Samsung Electronics' recent decision not to renew its existing contract with local card companies for its mobile payment service Samsung Pay has sparked speculations that the company might start charging fees for the service.

Under the previously signed contract with a local card issuer, Samsung Electronics was not entitled to receive separate commissions for Samsung Pay.

Since the initial launch of the Korean tech giant’s digital wallet service in Korea in August 2015, there have been no changes to the commission fee outlined in the contract.

“We sent out letters that inform all the local credit card issuers that we will not renew the current contract,” a Samsung Electronics official told The Korea Herald on Thursday.

“However, concerning what changes will be made to the contract, nothing has been decided yet,” he added.

The official explained that different details in the contract including collecting fees will have to be discussed with local credit card issuers from now on.

As notices must be given to card issuers three months before the contract termination date, Samsung has sent out letters based on the contract that ends earliest, which is in August.

“The same conditions will be applied to all the issuers, so it has to be renewed all together,” the official added.

Samsung Pay is the country’s top offline mobile payment provider with a market share of 23.5 percent in the first half of last year in terms of users’ transactions. It also accounted for about 80 percent of all offline digital payment transactions.

Speculation regarding Samsung Pay fees began circulating in March following the introduction of Apple Pay to the Korean market.

While both Apple and its current sole local partner Hyundai Card declined to provide detailed information about fees, industry insiders estimate that Apple charges a commission fee of approximately 0.15 percent on credit transactions.

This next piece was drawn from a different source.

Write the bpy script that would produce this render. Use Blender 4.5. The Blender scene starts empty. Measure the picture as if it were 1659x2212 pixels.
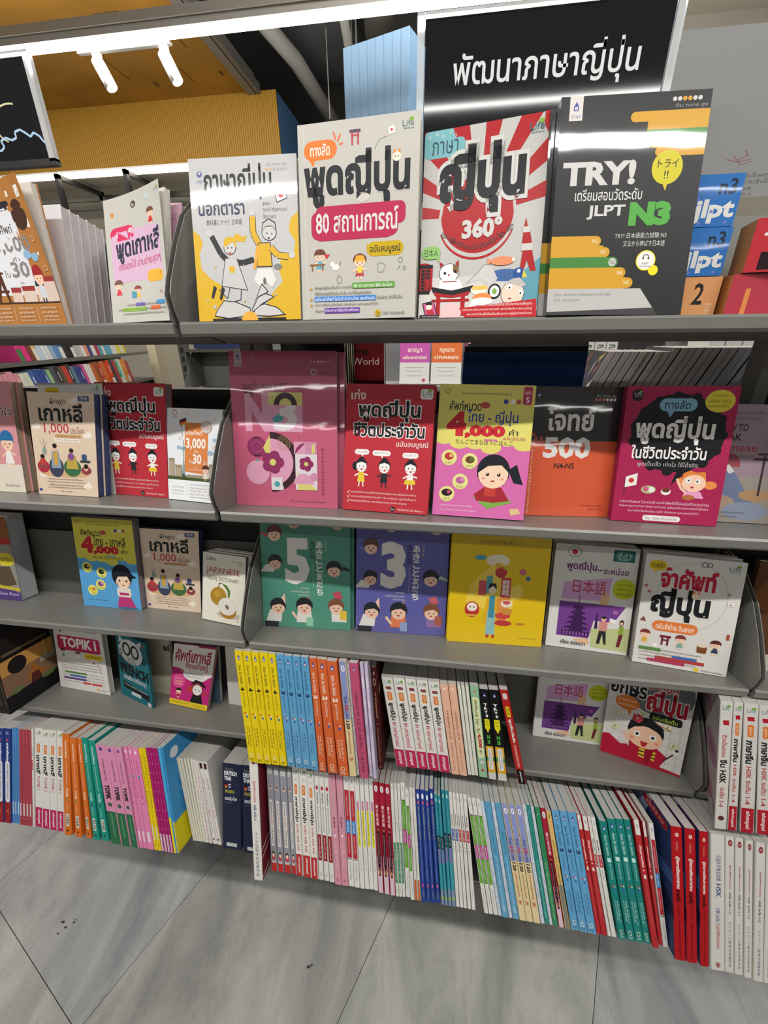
import bpy, bmesh, math, random
import numpy as np
from mathutils import Matrix, Vector
SC = bpy.context.scene
# ------------------------------------------------------------ camera, world, lights, exposure
cam = bpy.data.objects.new('camera', bpy.data.cameras.new('camera')); SC.collection.objects.link(cam)
_m = [[0.9901231085173964, 0.1399039665270561, -0.009116475735967654], [0.04808981484691362, -0.3999800449934953, -0.9152613470014951], [-0.13169510122945988, 0.9057830003687406, -0.40275744134052255]]
_r, _d, _f = Vector(_m[0]), Vector(_m[1]), Vector(_m[2])
CAM = Vector((0.3614, -0.5388, 1.6726))
cam.matrix_world = Matrix(((_r.x, -_d.x, -_f.x, CAM.x), (_r.y, -_d.y, -_f.y, CAM.y), (_r.z, -_d.z, -_f.z, CAM.z), (0, 0, 0, 1)))
cam.data.sensor_fit = 'VERTICAL'; cam.data.sensor_height = 36.0
cam.data.lens = 36.0 * 879.68 / 2212
cam.data.clip_start = 0.02
SC.camera = cam
SC.view_settings.view_transform = 'Standard'; SC.view_settings.look = 'None'; SC.view_settings.gamma = 1.0
SC.view_settings.use_curve_mapping = False; SC.view_settings.exposure = 0.07
world = bpy.data.worlds.new('world'); SC.world = world; world.use_nodes = True
world.node_tree.nodes['Background'].inputs[0].default_value = (1.0, 0.97, 0.92, 1)
world.node_tree.nodes['Background'].inputs[1].default_value = 0.13
def area(name, loc, size, energy, aim, col=(1, 0.98, 0.945)):
    l = bpy.data.lights.new(name, 'AREA'); l.shape = 'RECTANGLE'; l.size, l.size_y = size; l.energy = energy; l.color = col
    o = bpy.data.objects.new(name, l); SC.collection.objects.link(o); o.location = loc
    o.rotation_euler = (Vector(aim) - Vector(loc)).to_track_quat('-Z', 'Y').to_euler(); return o
# ceiling strip lamps of the shop: one row over the aisle, one further out, two beyond the shelves, plus added fill for ceiling and column
area('aisle_strip_lamp', (0.3, -0.90, 3.00), (5.0, 0.045), 73, (0.3, -0.66, 1.0))
area('far_aisle_strip_lamp', (0.3, -2.5, 3.06), (6.0, 0.028), 20, (0.3, -1.6, 1.0))
area('hall_row_lamp', (0.3, -5.6, 3.12), (9.0, 0.022), 15, (0.3, 0, 1.6))
area('hall_row_lamp', (0.3, -9.2, 3.12), (12.0, 0.028), 20, (0.3, 0, 1.6))
area('shelf_strip_lamp', (-0.3, 1.62, 2.785), (5.0, 0.06), 30, (-0.3, 1.62, 0))
area('added_ceiling_uplight', (-0.3, 1.62, 2.92), (5.0, 0.05), 75, (-0.3, 1.9, 4))  # added unseen lamp facing up, brightens the slab and pipes
area('unseen_hall_lamp', (-1.5, 2.7, 3.3), (5.0, 0.3), 34, (-1.5, 3.3, 0))
area('unseen_hall_lamp', (.9, 1.2, 3.1), (2.0, 0.2), 22, (.3, 2.6, 1.6))  # added unseen lamp, placed to brighten the blue column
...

Sources speculated at the time that Samsung may also begin collecting similar amounts of commission fees after observing Apple Pay's approach in Korea.

Meanwhile, Apple Pay is slowly expanding its presence among young users in Korea, where Samsung Pay has enjoyed its dominance.

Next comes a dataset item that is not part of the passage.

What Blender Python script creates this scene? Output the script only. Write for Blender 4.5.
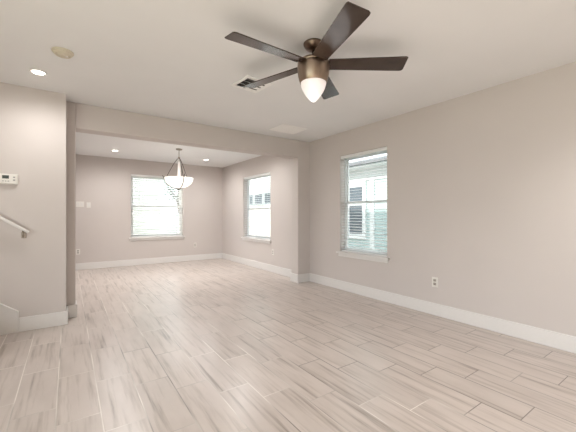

According to Hyundai Card data from last week, individuals born between the early 1980s and 2000s are the main driving force behind the surge in popularity of Apple Pay since its recent launch in Korea.

Hyundai Card reported a 156 percent increase in the issuance of new cards since its launch, with a total of 355,000 new cards issued.

Among new cardholders, 51 percent were in their 20s, followed by 28 percent and 12 percent in their 30s and 40s, respectively.

The card firm also said that over 90 percent of new Hyundai Card subscribers have registered their cards for the service on their Apple devices.

However, whether Apple Pay will be able to expand further in Korea is still in question due to Samsung's dominance and the limited infrastructure.

In Korea, more than 70 percent of smartphone users have Samsung or Android devices, with iPhone users comprising less than 30 percent.

Also, only a limited number of stores are equipped with the near-field communication readers needed for Apple’s digital wallet service.

Out of approximately 2.9 million stores in Korea, it is estimated that only 60,000 to 70,000 have NFC readers installed.

This is also the main reason major local credit card companies are closely observing the initial partnership between Hyundai Card and Apple Pay but have not made any moves to start the service yet.